Kartel pangan diharankan di Indonesia. Larangan itu tertampung pada Pasal 11 Undang-Undang No.5 Tahun 1999 tentang Larangan Praktik Monopoli dan Persaingan Usaha Tidak Sehat. Dalam pasal tersebut jelas disebut bahwa antarpelaku usaha dilarang membuat perjanjian untuk memengaruhi harga dengan mengatur produksi atau pemasaran suatu barang atau jasa yang dapat mengakibatkan praktik monopoli atau persaingan usaha tidak sehat. Namun pelanggaran terhadap aturan tersebut tetap saja terjadi, bahkan didiamkan oleh pemerintah.
Indikasi adanya praktik kartel pangan ini mengemuka sejak Komite Ekonomi Nasional (KEN) dan Komisi Pengawas Persaingan Usaha (KPPU) melapor pada Presiden RI. Selain dua komisi nasional tersebut, indikasi adanya praktik kartel juga dikeluarkan oleh Kamar Dagang dan Industri (Kadin) Indonesia. Kadin melansir temuannya, bahwa ternyata komoditi yang ditetapkan swasembada, justru rawan dipermainkan dalam kartel. Komoditi tersebut meliputi daging sapi, daging ayam, jagung, kedelai, gula, dan beras. Sayang, hingga kini, Kementerian Perdagangan (Kemendag) mengaku sulit untuk membuktikan dan mengatasi kartel pangan di Indonesia. Pengusaha yang melakukan praktik curang ini sangat lihai melepaskan diri dari jeratan hukum.
Jaringan dan sel-sel kartel pangan beroperasi secara rapi dan tertutup, bahkan mereka sudah terlibat sejak saat penetapan jumlah kuota impor bahan pangan. Artinya, sedari awal perusahaan dan pejabat pemerintah terkait memang telah membuat perencanaan bersama untuk menentukan kuota dan nilai impor bahan pangan tertentu untuk mereka mainkan. Lebih menyedihkan lagi, ini juga makin menunjukkan bahwa pejabat pemerintah dan pengusaha adalah bidan dari kelahiran kartel pangan di Indonesia.
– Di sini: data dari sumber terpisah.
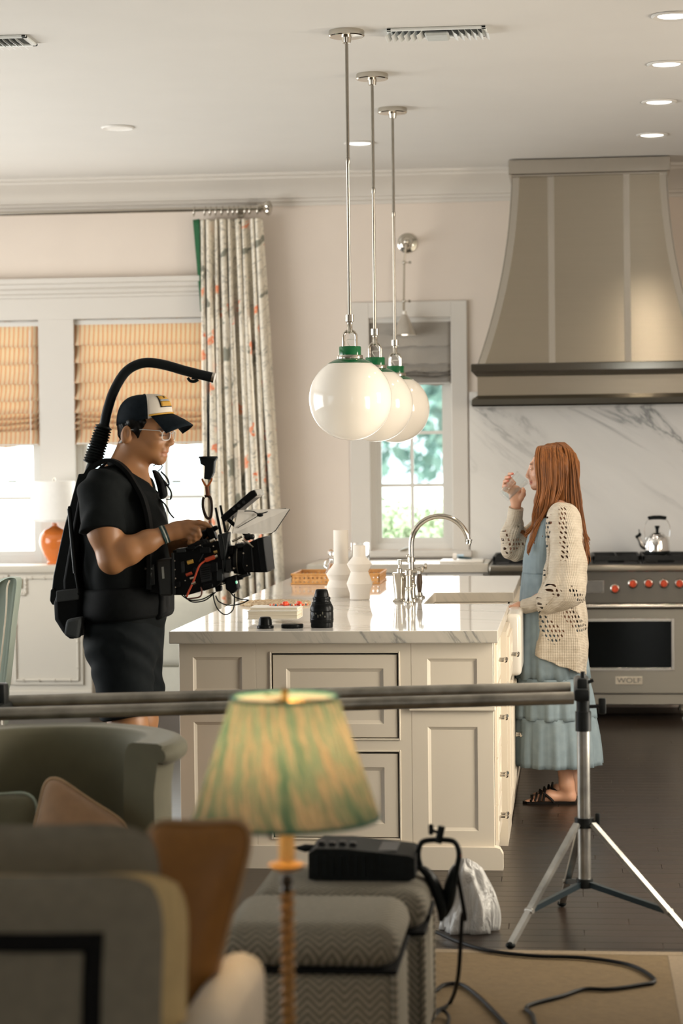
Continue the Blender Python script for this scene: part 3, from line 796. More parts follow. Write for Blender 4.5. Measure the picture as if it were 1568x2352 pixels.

Maka tidak mengherankan jika keberadaan kartel pangan ini sulit untuk dilawan, dan rakyat harus menerima begitu saja berapa harga bahan pangan yang harus mereka beli.
Apabila ingin menghentikan praktik kartel pangan ini, maka dibutuhkan partisipasi masyarakat secara luas. Misalnya terkait dengan pembenahan terhadap data pasokan dan konsumsi pangan nasional. Data pemerintah mengenai hal itu selanjutnya bisa dibandingkan dengan data masyarakat. Dengan demikian, pada akhirnya pemerintah dan masyarakat memiliki data yang lebih valid dan akurat mengenai pasokan dan kebutuhan konsumsi pangan nasional.
Adanya data yang lebih valid dan akurat ini akan menjadikan importir nakal tidak dapat menahan stok atau memainkan opini untuk mempermainkan harga bahan pangan. Selanjutnya, Kementerian Pertanian (Kementan) dan Badan Pusat Statistik (BPS) perlu secara periodik meng-update kebutuhan dan suplai komoditi pangan. Terpenting lagi, pemerintah perlu membenahi regulasi impor. Sebab sistem kuota impor yang tertutup, diduga jadi peyebab adanya kolusi antara pemberi dan penerima kuota impor.
Untuk menghindari kolusi, maka tender pengadaan bahan pangan secara impor harus dilelang secara terbuka. Selain itu juga diperlukan penyederhanaan guna mempercepat proses perizinan impor. Dengan penyederhanaan dan percepatan proses perizinan impor, maka harga bahan pangan bisa dijual dengan harga wajar. Hapus pungli di terminal peti kemas, atau sogokan pada petugas untuk mempercepat proses pengeluaran barang.
Pemberian sanksi yang tegas sesuai aturan perundangan juga mutlak harus diberikan, selain untuk memberi efek jera, sanksi ini juga akan berfungsi sebagai penyaring pengusaha nakal. Karenanya, perlu diberikan sanksi berat untuk para spekulan dan importir nakal. Pemerintah dapat menjerat dengan UU No.18 Tahun 2012 tentang Pangan. Selanjutnya perusahaan yang melanggar prosedur impor, layak dicabut izinnya. Nama pengusaha yang terlibat penimbunan harus dimasukkan daftar hitam dan dilarang memiliki usaha yang sejenis.